Après une rupture amoureuse, Nico décide de partir de Buenos Aires pour s’installer à New York. Là-bas, il enchaîne les petits boulots avant de trouver un rôle qui relancera sa carrière d’acteur. Malgré tous ses efforts pour s’adapter, Nico remet tout en question lorsque son ex refait surface.

Une course permanente dans les rues de New York

Une fois installé dans New York, Nico enchaîne les jobs à toute allure. Son vélo l’accompagne partout dans Manthattan et Brooklyn, où il fait des allers-retours entre ses boulots et sa collocation, à tel point qu’il pourrait presque être considéré comme son plus fidèle ami. Sans jamais dramatiser la situation de Nico, Julia Solomonoff retranscrit, en partie grâce à son montage dynamique, le sentiment de course permanente du comédien en quête de réussite. Ainsi, elle dévoile une facette de New York rarement explorée au cinéma.

Le personnage principal a peu d’attaches dans la ville, aussi bien matérielles que sociales. Si le spectateur ressent sa solitude, elle semble rarement pesante pour Nico. Il donne en effet l'impression d'avoir parfaitement assimilé le fonctionnement de New York. Le héros sait pertinemment que personne ne le regarde. Il en vient même à instaurer un petit jeu avec les caméras d’un supermarché, conscient que personne ne l’arrêtera.

Nobody's watching : Critique du film de Julia Solomonoff.

New York commence réellement à devenir pesante lorsque son ancien petit-ami lui rend visite. La perte de repères s'amorce pour Nico durant cette rencontre. Par la suite, il cesse de plus en plus à s’adapter à sa ville. Les rues perdent en effet l’éclat et l’énergie des premières scènes. Elles deviennent peu à peu aussi grises que la mine patibulaire du personnage. En errance totale, Nico montre beaucoup moins d’allégresse lors d'échanges avec des personnages secondaires.
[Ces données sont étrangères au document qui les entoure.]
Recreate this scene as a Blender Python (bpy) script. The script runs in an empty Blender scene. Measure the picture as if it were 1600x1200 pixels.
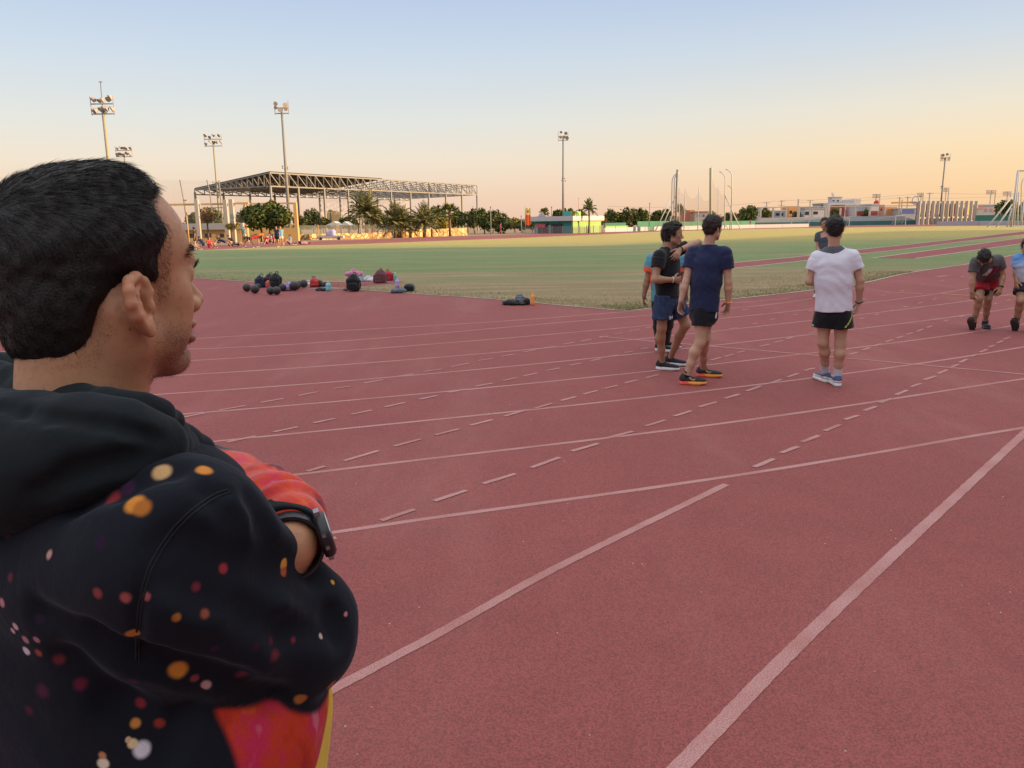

Il ne cessait pourtant de les séduire au début du film. En quelques scènes, Julia Solomonoff réussit à nous faire comprendre le mal du pays et l’amertume de Nico. La fatigue et le manque qu'il ressent rendent totalement pertinent son choix final, décisif pour son avenir.
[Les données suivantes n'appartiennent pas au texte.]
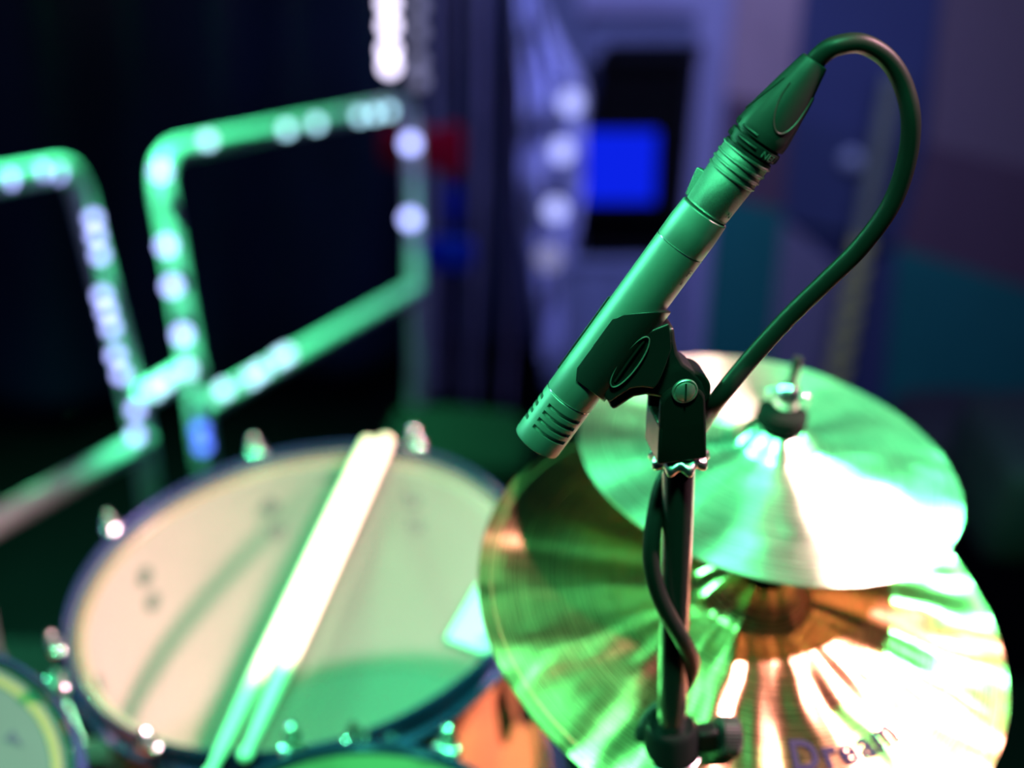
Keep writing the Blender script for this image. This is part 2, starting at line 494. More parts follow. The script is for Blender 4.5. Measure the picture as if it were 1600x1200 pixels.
# ------------------------------------------------------------------ hanging dark streamers between backdrop and doorway
strip_cols = [((0.035, 0.035, 0.06), 1), ((0.010, 0.012, 0.016), 0), ((0.05, 0.04, 0.075), 0), ((0.006, 0.010, 0.012), 0),
              ((0.03, 0.03, 0.055), 0), ((0.006, 0.006, 0.01), 0), ((0.03, 0.028, 0.05), 0), ((0.006, 0.006, 0.008), 0)]
D_ST = 3.45
fc = thing('streamer_curtain', 'dark shiny hanging strips between the right rail post and the white cloth', 'curtain', T(P(740, 640, D_ST)))
i = 0
pxx = 672
while pxx < 822:
    wpx = random.choice([12, 16, 20]); c = tuple(min(1, 6 * q) for q in strip_cols[i % 8][0])
    tp = P(pxx, -60, D_ST + 0.05 * math.sin(i * 1.7))
    bm = bmesh.new(); W = wpx * 0.00155; rows = []
    for k in range(26):
        z = 1.75 + (ROOM_Z + 0.02 - 1.75) * k / 25
        tw = 0.5 * math.sin(k * 0.35 + i) + i
        xx = tp.x + 0.006 * math.sin(k * 0.5 + i); yy = tp.y + 0.1
        dx, dy = math.cos(tw * 0.6) * W / 2, math.sin(tw * 0.6) * W / 2
        rows.append([bm.verts.new((xx + dx, yy + dy, z)), bm.verts.new((xx - dx, yy - dy, z))])
    for a, b in zip(rows[:-1], rows[1:]): bm.faces.new((a[0], a[1], b[1], b[0]))
    st = mesh_obj('streamer', bm, mat('streamer_foil_%d' % (i % 8), c, 0.40, 0.1, 0.3, 6), fc)
    s = st.modifiers.new('thickness', 'SOLIDIFY'); s.thickness = 0.001
    pxx += wpx - 1; i += 1
mesh_obj('hanging_rail', tube([Vector((P(655, 0, D_ST).x - 0.1, P(740, -60, D_ST).y + 0.1, 1.76)), Vector((P(840, 0, D_ST).x + 0.1, P(740, -60, D_ST).y + 0.1, 1.76))], 0.02, 12), black_steel, fc)

# red and blue fabric pieces lying among the streamers
def cushion(name, px, py, d, w_, h_, dep, m, label, cat, rot=0.0):
    mw = T(P(px, py, d)) @ Matrix.Rotation(rot, 4, 'Z')
    bm = bmesh.new(); bmesh.ops.create_cube(bm, size=1.0)
    bmesh.ops.subdivide_edges(bm, edges=bm.edges, cuts=5, use_grid_fill=True)
    for v in bm.verts:
        l = v.co.normalized() * 0.62
        q = v.co.lerp(l, 0.45)
        n = mnoise.noise(q * 3 + Vector((px, 0, 0))) * 0.06
        v.co = Vector((q.x * w_, q.y * dep, q.z * h_)) * (1 + n)
    o = mesh_obj(name, bm, m, mw=mw)
    s = o.modifiers.new('sub', 'SUBSURF'); s.levels = 1; s.render_levels = 1
    return tag(o, label, cat)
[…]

Un acteur au chômage mais en représentation avec ses proches

Avant de revoir son ex, Nico s’adapte à chacun de ses interlocuteurs. Il veille à avoir le bon ton, à créer un lien de complicité avec la plupart d’entre eux. Il va jusqu’à mettre en scène son installation à New York lorsqu’un ancien partenaire de jeu argentin lui rend visite.

La seule personne qui voit Nico tel qu’il est le bébé d'amis qu’il accepte de garder régulièrement. C’est d’ailleurs avec l’enfant qu’il passe le plus de temps. Malheureusement, l’évolution de leur relation est à l’image des échecs de Nico. Son incapacité à s’en occuper marquera une rupture dans son quotidien jusque-là rythmé mais finalement assez maîtrisé.

Nobody's watching : Critique du film de Julia Solomonoff.

L’acteur au chômage arrête ensuite de jouer la comédie pour tenter de plaire, notamment avec une productrice grâce à laquelle il espérait pouvoir percer aux États-Unis. Cette dernière l’envoie d’ailleurs à une audition où il est reproché à Nico de ne pas avoir un visage « suffisamment latino-américain ».

Cette hypocrisie renforce la perte de patience de Nico, amenée progressivement par la réalisatrice. Julia Solomonoff réussit à tirer un humour grinçant de certaines situations, aidée par Guillermo Pfening, interprète principal qui monte en intensité au fil du film. Malgré l'histoire d’amour qui le tourmente, il est difficile de s’attacher pleinement à lui en raison des nombreux rôles entre lesquels il alterne dans son quotidien.

La distance entre le personnage et le spectateur n’altère pas le plaisir ressenti devant Nobody’s Watching. Drôle et touchant, le long-métrage est une course énergique et éreintante, même si elle n’a pas la folie de celles d’After Hours et Good Time. Julia Solomonoff dévoile le mal du pays d’un homme qui a fui son statut de célébrité pour une vie radicalement différente, qu’il n’apprécie guère plus. Héros sur lequel on ne s’apitoie jamais, Nico ne s’installe finalement jamais dans une ville bondée où il est extrêmement facile de s’égarer, ce que le film souligne à merveille.

Nobody’s Watching de Julia Solomonoff, en salle le 25 avril 2018. Ci-dessus la bande-annonce.

Conclusion

Note de la rédaction

"Nobody’s Watching" est une course effrénée d’un comédien étranger qui, s’il ne trouve pas de rôle à New York, joue en permanence pour tenter sa chance et réussir.